Sure, the ability to form generative models is important, but it's at least as important to be able to change or adapt them when faced with contradictory evidence.
The "CS IQ" test in the article bothered me because it rewarded premature optimization (forming a generative model and sticking to it even when you have no reason to believe it's right) instead of what I would consider a more optimal strategy (recognize that you don't know how assignment works, hypothesize about the possible ways it could work, and use a different model of assignment for each question, thus hedging your bets for partial credit).
Adapting your model in the face of new evidence is part of the definition of a model-seeking approach to problem-solving. I don't think that the article is implying that sticking to a particular model when confronted with contradictions is beneficial.
I think you are also using a different definition of "optimal strategy" than the author. The test was not measuring test-taking strategy - it may not even have been scored in a student-visible way. In the absence of a score-optimizing approach the natural inclination of the student's analytic style should come to the forefront. Additionally, the test had predictive power regardless of a root cause. Students who used a consistent model in selecting answers went on to succeed in the programming course, and the others did not. The underlying cause may actually be different but the concrete result stands.
You're right, I'm not arguing against the article so much as trying to continue its thought. I agree that generative models are useful. Among people who use them, I suspect that the next major predictor of success would be adaptability. Confirmation bias is the opposing force: once we form a model, we are biased towards it, and tend to overlook contradictory evidence.
One tactic that increases adaptability is not forming a model until you actually have to; this avoids confirmation bias.
You're also right about the nature of the test: as an experiment, it does show that presence of generative models predicts success. I'm interested in education, so I'm voicing the reason why this wouldn't be a practical test of qualification.
The bias point is well made. I don't remember the quote exactly, but i think it's something like "...when all you know are hammers, everything looks like a nail...". Though I think his point is that you have to at least be able to form models about the problems you tackle and stick to those models. I feel like you need some commitment or vision to be able to move on. Development tends to have two phases, exploration and exploitation. Balancing the two is a real problem. If you exploit too soon you may miss a much better solution, but if you do too much exploring you may just be wasting time. Balancing the two contributes to writing good code it seems.
I had a professor in a beginning CS class who was a fortran/pascal programmer (and it showed mightily) but had one very good habit of re-enforcing good cognitive models with english language. Instead of saying a equals b for a = b, he would say a becomes the same as b or if it was a pointer operation a points to what b points to. I still use his method when reading code today.

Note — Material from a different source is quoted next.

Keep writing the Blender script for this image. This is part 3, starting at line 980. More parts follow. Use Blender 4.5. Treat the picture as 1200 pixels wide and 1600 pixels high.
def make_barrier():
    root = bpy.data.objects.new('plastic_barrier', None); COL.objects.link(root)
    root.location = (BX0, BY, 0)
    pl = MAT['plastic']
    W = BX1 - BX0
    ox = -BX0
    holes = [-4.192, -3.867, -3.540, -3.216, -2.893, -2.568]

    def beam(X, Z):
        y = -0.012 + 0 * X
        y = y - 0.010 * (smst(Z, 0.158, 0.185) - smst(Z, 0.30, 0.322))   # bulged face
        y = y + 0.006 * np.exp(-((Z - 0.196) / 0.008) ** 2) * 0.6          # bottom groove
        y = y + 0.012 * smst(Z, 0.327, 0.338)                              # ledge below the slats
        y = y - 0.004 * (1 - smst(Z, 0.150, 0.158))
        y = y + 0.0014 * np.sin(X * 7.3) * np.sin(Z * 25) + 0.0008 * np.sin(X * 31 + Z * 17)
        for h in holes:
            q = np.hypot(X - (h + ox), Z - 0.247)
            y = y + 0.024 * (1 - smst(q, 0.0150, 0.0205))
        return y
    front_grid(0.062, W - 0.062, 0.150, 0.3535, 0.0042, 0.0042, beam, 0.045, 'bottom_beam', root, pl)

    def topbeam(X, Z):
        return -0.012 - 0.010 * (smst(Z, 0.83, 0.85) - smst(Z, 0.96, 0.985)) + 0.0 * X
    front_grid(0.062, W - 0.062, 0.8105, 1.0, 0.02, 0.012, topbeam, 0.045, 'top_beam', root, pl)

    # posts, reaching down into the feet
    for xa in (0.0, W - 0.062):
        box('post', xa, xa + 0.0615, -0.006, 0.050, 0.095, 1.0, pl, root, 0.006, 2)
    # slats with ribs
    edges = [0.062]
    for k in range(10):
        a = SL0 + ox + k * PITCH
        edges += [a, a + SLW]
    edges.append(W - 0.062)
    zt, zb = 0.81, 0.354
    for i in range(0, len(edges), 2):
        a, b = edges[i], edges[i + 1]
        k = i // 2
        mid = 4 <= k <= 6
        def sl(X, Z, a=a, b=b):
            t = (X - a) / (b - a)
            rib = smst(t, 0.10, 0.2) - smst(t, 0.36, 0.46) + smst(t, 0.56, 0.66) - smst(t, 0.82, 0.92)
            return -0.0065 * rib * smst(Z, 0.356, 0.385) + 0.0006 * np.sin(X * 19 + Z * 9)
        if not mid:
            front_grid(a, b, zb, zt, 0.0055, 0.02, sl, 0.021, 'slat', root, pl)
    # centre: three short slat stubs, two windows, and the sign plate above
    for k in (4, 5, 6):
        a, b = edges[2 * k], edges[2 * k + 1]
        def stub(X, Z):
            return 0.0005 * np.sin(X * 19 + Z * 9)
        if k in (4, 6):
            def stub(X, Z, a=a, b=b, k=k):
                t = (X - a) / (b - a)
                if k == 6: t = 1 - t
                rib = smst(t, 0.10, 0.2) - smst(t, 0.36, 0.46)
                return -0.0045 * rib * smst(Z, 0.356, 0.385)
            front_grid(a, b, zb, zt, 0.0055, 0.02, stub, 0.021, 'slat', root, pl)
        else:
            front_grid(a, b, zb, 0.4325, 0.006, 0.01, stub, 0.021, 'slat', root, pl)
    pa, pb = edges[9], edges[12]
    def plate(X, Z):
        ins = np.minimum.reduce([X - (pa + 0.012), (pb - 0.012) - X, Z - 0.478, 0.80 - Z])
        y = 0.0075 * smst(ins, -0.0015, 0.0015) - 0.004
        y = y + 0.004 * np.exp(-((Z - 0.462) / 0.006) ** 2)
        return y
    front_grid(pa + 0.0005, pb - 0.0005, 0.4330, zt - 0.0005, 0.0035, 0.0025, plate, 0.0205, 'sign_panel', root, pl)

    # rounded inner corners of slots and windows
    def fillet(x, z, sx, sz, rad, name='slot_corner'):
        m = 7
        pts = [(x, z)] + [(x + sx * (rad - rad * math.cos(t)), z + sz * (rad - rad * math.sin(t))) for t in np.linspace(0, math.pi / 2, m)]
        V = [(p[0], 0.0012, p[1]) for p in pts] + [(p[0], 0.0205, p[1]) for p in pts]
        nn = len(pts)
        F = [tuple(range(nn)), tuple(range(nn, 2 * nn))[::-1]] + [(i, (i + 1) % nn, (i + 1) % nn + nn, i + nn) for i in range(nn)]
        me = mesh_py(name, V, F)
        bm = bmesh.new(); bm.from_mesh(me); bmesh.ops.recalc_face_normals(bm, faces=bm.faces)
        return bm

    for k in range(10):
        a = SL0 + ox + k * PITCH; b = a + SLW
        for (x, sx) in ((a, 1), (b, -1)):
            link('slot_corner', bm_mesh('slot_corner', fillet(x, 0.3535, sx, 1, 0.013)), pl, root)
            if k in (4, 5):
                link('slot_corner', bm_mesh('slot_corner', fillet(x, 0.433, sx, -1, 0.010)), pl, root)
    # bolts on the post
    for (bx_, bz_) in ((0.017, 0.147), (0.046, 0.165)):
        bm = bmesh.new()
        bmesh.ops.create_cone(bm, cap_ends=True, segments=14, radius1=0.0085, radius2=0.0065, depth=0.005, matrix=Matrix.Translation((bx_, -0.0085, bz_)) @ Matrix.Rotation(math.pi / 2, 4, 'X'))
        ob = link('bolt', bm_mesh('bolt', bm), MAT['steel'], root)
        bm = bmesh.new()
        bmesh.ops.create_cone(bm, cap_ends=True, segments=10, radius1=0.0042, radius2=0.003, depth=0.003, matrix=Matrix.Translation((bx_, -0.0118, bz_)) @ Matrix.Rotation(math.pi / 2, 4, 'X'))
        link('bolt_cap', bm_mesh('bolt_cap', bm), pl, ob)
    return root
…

I think that's a great convention. Using = for assignment introduces quite a bit of ambiguity, especially the common typo of "if (x = y)" when "x == y" was the intention.
If I ever get around to making a real language (ahem), I will probably use either "<-" for infix assignment (left arrow) or "set" for pre/postfix; "=" will be a value comparison, and "is" will be a pointer comparison (i.e., symbol equality, capable of comparing non-terminating data structures, etc).
That was interesting. I took a vision class a few years ago that clearly illustrates these ideas. Bringing vision theory into CS boils down to converting continuous space into discrete space. This led to a great quote from the prof "CS people are engineering who think discretely". I think this article reflects this mentality. Being "good" at CS involves making a consistent state model where events always follow other events. This is yet another reason why concurrency seems to be difficult to grasp even for good CS students. Because of possible thread interleaving the typical state space explodes and we have to think about that kind of code in a different way.
The last line concisely states what I've known I do for years: "[S]uccessful CS students are those who, given a set of facts, will instinctively seek a consistent generative model to connect them."
A more general pattern recognition ability seems to fit the description of "seeking a generative model" here, and given such, I fail to see how this should be a CS IQ, rather than general... IQ.
This dude takes himself way too seriously. I agree with a weaker version of his claim: model-seeking is necessary but not sufficient for problem-solving.
I think the first part is confusing in saying that "[good programmers] have a model of exactly what the computer does when it executes each statement." That makes me think of machine language: absolutely no abstraction. Good programmers don't need to understand every little detail of what's going on when a computer runs a program; it helps sometimes, but it's not fundamental. Anyway, from the article we can't say if that's what Reges meant.
The idea of a generative model reminds of the Architect, one of the INTP types, blokes the seek to model everything and understand every little detail of how stuff works. I expect a lot of hackers to be of this type.
I had to laugh when I read the quoted students reponse to the wrong output. Just introduce a simple correction that fulfills the requirement for his particular test case. Why you'd wonder what the academic standards are in a univesity that even allows such people to enter the door, this modus operandi is even encouraged the 'industry' under the moniker of 'test-driven development'.
The "CS IQ" test in the article bothered me because it rewarded premature optimization (forming a generative model and sticking to it even when you have no reason to believe it's right) instead of what I would consider a more optimal strategy (recognize that you don't know how assignment works, hypothesize about the possible ways it could work, and use a different model of assignment for each question, thus hedging your bets for partial credit).